Omicidio Guidonia, pensionato ucciso a coltellate in casa: arrestati la badante e il compagno

Due persone sono state arrestate per l’omicidio di Luigi Panzieri ucciso a coltellate in casa a Guidonia Montecelio in provincia di Roma.

Oggi il personale della Squadra Mobile di Roma e del Commissariato di “Tivoli- Guidonia”, a seguito di approfondite indagini coordinate dalla Procura di Tivoli, hanno proceduto all’esecuzione di un’ordinanza di applicazione della misura della custodia cautelare in carcere, emessa dal Giudice per le Indagini Preliminari presso il Tribunale di Tivoli, nei confronti di un uomo di 51 anni ed una donna 47enne gravemente indiziati di omicidio.

La coppia è indagata per l’omicidio pluriaggravato del pensionato 86enne ucciso nella prima mattinata del 6 aprile 2022 all’interno della sua abitazione di Colleverde, frazione del Comune di Guidonia Montecelio (RM).

Le indagini sulla coppia

Le indagini si sono da subito concentrate sui due indagati vicini alla vittima. Sfruttando la relazione domestica svolta dalla donna badante dell’anziano, lo avrebbero ucciso a coltellate per portargli via oggetti preziosi e soldi. Il Gip, su richiesta della Procura, ha emesso la misura per il delitto di omicidio pluriaggravato dall’aver agito al fine di commettere il furto e di assicurarsi l’impunità, approfittando dell’età avanzata della vittima e delle relazioni domestiche conseguenti al rapporto di lavoro intrattenuto tra la donna e l’anziano.
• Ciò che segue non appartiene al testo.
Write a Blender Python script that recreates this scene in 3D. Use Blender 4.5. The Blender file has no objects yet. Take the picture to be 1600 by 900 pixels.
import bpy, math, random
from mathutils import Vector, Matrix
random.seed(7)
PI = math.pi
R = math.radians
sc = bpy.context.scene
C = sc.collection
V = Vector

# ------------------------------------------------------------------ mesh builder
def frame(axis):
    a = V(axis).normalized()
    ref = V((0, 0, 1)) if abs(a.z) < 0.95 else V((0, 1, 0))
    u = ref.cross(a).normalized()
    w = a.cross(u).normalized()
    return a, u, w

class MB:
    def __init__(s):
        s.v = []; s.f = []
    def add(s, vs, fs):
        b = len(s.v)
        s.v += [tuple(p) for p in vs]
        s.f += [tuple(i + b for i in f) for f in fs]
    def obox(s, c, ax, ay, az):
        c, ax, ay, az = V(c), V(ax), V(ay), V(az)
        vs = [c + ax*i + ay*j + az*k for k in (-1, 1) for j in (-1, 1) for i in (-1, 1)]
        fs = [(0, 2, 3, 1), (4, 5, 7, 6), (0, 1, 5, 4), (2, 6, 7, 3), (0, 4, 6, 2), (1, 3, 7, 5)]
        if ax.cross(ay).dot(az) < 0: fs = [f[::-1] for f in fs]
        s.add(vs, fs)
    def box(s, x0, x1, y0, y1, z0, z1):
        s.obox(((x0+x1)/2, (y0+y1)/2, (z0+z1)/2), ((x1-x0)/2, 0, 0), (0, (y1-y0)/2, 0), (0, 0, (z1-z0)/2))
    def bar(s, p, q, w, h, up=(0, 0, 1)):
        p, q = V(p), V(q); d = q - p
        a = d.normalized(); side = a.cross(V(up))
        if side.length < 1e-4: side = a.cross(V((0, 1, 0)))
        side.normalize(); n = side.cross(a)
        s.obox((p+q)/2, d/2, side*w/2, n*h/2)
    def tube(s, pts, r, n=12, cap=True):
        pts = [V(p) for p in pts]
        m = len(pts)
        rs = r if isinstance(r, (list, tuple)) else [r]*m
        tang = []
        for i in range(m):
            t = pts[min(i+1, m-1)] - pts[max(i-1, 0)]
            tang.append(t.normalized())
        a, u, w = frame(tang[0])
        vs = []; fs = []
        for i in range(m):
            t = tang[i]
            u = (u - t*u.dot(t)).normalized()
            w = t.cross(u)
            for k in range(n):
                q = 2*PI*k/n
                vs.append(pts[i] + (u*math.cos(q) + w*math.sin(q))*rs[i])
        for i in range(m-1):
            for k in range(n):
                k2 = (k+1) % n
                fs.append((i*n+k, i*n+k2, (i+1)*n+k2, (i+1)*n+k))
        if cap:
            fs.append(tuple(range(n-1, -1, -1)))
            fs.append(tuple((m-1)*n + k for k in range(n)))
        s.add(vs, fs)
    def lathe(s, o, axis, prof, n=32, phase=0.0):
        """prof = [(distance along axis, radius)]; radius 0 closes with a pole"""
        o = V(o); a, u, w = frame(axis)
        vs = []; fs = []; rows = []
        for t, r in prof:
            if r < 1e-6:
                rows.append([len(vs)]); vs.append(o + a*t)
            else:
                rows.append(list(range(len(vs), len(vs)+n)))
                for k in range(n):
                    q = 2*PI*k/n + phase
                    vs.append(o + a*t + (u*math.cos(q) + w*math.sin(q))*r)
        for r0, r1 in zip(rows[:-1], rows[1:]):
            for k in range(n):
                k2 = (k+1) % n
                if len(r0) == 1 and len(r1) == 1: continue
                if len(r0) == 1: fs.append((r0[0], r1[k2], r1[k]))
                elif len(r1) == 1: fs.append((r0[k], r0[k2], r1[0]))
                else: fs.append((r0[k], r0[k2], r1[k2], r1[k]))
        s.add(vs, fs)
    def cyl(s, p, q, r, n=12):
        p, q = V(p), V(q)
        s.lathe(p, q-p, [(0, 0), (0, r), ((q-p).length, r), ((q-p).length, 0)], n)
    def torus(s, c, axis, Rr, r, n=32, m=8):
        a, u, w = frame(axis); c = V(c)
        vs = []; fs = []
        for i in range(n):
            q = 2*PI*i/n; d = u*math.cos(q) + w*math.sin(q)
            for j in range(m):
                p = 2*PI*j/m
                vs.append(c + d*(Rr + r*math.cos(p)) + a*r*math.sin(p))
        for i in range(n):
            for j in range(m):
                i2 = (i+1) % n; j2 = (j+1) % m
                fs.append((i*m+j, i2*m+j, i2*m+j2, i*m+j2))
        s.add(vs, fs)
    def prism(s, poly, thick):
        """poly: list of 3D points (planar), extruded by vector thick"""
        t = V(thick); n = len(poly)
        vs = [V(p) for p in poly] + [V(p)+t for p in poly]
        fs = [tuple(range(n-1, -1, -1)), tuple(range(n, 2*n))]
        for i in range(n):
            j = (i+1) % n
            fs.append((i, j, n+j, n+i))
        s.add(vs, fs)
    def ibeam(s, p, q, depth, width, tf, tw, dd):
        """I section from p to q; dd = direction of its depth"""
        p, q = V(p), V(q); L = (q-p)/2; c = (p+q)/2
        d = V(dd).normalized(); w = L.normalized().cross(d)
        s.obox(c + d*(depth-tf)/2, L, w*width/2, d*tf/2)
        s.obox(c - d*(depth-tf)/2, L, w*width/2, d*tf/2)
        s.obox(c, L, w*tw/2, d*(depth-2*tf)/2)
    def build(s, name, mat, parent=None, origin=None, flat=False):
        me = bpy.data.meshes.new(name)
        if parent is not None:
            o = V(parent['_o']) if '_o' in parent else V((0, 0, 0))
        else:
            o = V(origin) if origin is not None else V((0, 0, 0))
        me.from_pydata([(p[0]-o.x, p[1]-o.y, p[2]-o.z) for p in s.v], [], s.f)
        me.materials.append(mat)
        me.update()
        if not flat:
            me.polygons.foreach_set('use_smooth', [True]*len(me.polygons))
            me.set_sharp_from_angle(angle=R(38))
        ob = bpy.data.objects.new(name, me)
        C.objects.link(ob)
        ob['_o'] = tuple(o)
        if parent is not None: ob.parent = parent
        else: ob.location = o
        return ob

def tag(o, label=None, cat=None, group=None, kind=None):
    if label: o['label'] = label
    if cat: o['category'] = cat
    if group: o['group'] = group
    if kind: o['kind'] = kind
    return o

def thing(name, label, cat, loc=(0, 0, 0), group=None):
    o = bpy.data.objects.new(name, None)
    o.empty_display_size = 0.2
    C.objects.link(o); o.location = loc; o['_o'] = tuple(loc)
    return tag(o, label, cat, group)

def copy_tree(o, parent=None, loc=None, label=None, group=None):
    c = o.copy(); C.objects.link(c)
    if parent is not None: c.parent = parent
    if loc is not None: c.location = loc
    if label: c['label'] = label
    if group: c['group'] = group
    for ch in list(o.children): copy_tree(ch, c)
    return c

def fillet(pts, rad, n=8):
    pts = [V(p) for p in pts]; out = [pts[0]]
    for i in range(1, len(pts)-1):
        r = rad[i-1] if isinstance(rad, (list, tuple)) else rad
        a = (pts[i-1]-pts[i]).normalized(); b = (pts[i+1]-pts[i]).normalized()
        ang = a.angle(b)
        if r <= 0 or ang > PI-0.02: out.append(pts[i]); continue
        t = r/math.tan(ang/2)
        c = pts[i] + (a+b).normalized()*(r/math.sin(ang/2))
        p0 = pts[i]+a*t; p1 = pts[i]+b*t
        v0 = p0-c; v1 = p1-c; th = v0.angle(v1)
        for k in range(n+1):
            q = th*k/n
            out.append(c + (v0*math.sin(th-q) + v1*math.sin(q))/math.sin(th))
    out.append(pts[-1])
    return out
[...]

Alla coppia, inoltre, è stato contestato il delitto di rapina pluriaggravata e quello del reato di indebito utilizzo di carte di credito, per essersi impossessati di una catenina e di 4 anelli in oro, oltre ad una carta libretto smart e una postepay, con i quali avevano effettuato prelievi Bancomat per un totale di 700 euro.

Il tentativo di costruire un alibi

Secondo quanto ricostruito dagli investigatori dopo i prelievi bancari, la donna era tornata a casa della vittima e avrebbe tentato di precostituirsi un alibi. Come? Aveva suonato al citofono di Panzieri fingendosi sorpresa per la mancata risposta. Avrebbe quindi allertato il portiere che aveva contattato la figlia della vittima. Ed è stato così che la figlia ha scoperto la tragedia accaduta al papà.

L’alibi però è presto crollato. Secondo quanto emerge dall’ordinanza cautelare emessa dal GIP tutti gli spostamenti della coppia il giorno del delitto sono stati oggetto di una minuziosa ricostruzione degli investigatori. E grazie anche alle testimonianze raccolte, sono emerse plurime incongruenze nelle dichiarazioni rese dai due indagati, consentendo di ricostruire tutti gli spostamenti avvenuti quel giorno”.

Oltre un anno di indagine

Fondamentali anche le attività tecniche svolte nel corso di oltre un anno di indagine. Hanno restituito un quadro univoco, ove numerosi sono i riferimenti e le affermazioni captate che hanno permesso di attribuire i gravi indizi di colpevolezza del delitto nei confronti di entrambi gli indagati.

Il complice fantasma per salvare il compagno dalle accuse

L’atteggiamento manipolatorio da parte dell’uomo – descritto dal Giudice per le Indagini Preliminari come dotato di “personalità controllante” e “dispotica” – rilevato costantemente nel corso delle indagini nei confronti della donna, con la quale intratteneva una relazione d’intimità. Atteggiamento che sarebbe stato finalizzato a celare le sue responsabilità, inducendo la donna persino a rendere agli investigatori dichiarazioni autoaccusatorie pur di salvare l’uomo, anche tentando di coinvolgere un fantomatico complice rivelatosi inesistente, per poi cambiare più volte versione.

Il tentativo di eliminare la donna con l’acido muriatico

A distanza di pochi giorni dal delitto, secondo quanto descritto nell’ordinanza cautelare, l’uomo, avrebbe avuto l’intenzione di eliminare la donna e di guadagnarsi l’impunità per l’omicidio, quando l’ha accompagnata nei pressi di un negozio di casalinghi, per acquistare un flacone di acido muriatico con il quale avrebbe dovuto tentare il suicidio. Un modo per simulare con la polizia una sorta di pentimento per quanto da lei commesso.

Il tutto, come lo stesso Gip riconosce, era stato architettato dall’uomo per “garantirsi il silenzio dell’unica persona che l’avrebbe potuto collocare sulla scena del crimine con il giusto ruolo”, considerato che l’ingestione dell’acido muriatico avrebbe potuto uccidere la donna. Fortunatamente il tentativo è fallito. Come sono risultati vani i numerosi tentativi di depistaggio.